— Begin —

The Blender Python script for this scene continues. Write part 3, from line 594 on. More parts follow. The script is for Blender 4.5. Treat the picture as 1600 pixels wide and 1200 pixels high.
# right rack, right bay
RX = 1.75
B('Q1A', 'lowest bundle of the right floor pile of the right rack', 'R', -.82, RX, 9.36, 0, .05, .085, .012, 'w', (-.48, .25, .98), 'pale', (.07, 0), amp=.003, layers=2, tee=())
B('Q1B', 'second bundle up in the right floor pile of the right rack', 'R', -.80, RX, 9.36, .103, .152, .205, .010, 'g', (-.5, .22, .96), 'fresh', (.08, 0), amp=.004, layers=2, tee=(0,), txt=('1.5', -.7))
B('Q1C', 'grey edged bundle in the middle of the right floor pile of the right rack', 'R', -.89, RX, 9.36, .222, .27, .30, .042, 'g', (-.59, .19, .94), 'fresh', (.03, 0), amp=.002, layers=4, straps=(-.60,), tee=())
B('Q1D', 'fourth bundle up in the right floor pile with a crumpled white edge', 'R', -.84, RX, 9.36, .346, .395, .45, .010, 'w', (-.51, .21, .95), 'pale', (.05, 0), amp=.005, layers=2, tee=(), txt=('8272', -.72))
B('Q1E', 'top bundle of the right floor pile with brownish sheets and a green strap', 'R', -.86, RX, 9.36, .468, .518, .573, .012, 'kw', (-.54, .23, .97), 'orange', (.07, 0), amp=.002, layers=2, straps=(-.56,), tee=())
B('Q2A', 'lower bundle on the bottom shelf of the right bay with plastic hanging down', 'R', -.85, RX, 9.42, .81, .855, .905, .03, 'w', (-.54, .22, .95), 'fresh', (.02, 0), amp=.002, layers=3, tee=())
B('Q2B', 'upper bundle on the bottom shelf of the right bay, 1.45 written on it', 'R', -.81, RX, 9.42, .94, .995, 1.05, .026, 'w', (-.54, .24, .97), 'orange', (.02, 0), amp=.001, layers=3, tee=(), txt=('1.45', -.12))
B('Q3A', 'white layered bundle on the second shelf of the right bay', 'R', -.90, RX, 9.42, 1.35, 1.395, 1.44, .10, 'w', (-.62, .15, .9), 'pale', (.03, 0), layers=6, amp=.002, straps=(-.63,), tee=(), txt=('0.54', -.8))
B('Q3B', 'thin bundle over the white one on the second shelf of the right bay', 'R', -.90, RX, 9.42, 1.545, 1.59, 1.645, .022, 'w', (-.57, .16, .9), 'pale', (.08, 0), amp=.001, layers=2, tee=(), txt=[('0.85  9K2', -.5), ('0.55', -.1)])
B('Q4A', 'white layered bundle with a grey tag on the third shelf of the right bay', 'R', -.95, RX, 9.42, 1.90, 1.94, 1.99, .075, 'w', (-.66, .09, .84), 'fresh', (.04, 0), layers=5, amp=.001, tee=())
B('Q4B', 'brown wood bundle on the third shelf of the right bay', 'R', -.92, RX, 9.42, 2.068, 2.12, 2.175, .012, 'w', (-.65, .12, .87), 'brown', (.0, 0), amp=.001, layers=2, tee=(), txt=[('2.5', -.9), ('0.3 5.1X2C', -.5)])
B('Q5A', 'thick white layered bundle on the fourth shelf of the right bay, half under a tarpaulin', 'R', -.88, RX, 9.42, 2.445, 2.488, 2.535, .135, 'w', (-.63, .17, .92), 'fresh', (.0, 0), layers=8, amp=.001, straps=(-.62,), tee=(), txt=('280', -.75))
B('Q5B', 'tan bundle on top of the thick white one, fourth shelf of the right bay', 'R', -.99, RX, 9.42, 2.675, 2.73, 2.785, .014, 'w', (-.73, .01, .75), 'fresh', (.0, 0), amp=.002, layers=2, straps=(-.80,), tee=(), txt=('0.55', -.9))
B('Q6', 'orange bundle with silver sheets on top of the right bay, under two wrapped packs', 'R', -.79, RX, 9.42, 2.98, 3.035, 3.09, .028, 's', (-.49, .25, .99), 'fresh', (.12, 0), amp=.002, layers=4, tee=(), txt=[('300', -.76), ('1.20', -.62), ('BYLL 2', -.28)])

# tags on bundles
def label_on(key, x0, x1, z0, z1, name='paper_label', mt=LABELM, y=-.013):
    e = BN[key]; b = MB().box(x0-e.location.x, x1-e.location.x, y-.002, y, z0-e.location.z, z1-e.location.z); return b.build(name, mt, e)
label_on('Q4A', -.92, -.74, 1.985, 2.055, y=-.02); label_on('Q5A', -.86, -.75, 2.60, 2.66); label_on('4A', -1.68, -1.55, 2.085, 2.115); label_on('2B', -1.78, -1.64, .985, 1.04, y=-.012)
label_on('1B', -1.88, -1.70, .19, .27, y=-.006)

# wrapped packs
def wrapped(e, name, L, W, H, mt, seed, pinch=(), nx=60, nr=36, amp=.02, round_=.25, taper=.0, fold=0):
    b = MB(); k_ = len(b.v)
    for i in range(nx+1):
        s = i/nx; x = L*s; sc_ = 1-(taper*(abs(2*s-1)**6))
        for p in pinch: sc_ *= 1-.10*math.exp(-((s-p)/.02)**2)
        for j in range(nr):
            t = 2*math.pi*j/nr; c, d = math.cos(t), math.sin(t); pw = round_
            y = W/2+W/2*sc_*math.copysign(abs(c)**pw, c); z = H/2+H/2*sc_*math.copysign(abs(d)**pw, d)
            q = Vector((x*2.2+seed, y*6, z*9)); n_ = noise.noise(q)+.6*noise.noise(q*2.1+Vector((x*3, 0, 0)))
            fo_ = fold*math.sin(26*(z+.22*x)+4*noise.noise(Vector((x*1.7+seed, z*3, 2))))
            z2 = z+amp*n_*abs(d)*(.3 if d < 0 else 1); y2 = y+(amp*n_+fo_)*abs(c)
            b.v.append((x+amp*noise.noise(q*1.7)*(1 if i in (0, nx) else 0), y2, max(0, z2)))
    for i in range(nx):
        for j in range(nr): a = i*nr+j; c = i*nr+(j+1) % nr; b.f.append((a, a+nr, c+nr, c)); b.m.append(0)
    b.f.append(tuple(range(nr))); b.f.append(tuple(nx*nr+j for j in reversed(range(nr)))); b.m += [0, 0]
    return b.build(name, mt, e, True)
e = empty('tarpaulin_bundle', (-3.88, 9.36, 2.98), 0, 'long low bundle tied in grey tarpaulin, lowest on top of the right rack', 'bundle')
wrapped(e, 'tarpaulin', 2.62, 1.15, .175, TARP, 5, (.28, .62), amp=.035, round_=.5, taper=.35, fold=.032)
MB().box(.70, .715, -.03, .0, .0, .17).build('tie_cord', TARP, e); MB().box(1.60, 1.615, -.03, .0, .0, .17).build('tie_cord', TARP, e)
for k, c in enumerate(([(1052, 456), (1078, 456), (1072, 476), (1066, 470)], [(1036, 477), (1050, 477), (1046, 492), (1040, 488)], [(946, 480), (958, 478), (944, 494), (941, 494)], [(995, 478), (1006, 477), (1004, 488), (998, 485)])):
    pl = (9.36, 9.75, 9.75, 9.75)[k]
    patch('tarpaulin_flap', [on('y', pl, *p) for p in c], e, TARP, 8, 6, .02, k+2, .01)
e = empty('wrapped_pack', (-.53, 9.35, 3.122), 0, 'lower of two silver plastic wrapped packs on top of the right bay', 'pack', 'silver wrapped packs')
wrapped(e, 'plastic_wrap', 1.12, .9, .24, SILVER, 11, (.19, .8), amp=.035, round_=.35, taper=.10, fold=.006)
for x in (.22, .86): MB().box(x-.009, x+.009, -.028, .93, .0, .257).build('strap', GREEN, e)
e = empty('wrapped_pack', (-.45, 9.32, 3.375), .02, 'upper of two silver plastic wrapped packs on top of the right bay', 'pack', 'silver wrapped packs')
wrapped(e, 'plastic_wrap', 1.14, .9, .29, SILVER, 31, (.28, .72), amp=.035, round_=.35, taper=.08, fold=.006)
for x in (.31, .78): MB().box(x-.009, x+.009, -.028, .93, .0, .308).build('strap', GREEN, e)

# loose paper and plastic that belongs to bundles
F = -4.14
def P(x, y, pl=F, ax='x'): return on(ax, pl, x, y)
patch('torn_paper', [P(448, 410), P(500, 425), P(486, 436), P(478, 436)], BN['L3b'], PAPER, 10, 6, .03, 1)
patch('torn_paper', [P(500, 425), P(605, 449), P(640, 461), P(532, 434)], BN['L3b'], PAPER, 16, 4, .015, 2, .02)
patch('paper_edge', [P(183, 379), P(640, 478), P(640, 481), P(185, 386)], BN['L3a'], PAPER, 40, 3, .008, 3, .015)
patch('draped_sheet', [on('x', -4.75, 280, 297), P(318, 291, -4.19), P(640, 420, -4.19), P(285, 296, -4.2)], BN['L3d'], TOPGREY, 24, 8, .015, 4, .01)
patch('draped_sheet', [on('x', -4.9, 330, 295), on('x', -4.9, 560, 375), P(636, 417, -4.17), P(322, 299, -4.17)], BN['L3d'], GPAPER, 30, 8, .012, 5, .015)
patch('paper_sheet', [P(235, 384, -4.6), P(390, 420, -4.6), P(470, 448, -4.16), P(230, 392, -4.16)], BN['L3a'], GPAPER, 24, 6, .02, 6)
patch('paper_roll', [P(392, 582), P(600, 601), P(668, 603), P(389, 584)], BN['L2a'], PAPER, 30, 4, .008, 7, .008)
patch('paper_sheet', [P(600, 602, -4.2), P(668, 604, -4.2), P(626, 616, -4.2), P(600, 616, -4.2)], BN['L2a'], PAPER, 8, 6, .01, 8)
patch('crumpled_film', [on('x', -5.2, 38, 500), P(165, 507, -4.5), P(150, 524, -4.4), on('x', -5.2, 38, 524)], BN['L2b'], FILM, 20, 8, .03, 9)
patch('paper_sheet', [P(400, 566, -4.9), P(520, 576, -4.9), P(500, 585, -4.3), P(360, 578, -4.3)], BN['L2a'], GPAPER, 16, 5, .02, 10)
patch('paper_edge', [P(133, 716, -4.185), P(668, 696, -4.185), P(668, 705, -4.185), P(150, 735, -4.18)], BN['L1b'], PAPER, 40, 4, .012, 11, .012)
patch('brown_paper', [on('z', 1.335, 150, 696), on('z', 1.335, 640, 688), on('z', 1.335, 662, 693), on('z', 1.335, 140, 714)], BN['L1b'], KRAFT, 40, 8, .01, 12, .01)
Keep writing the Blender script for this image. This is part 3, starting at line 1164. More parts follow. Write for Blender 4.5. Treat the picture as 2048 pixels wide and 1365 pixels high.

— End —

Go over the entries above and say how many lines hold the string "Write", with no other text.

* **The response**: 2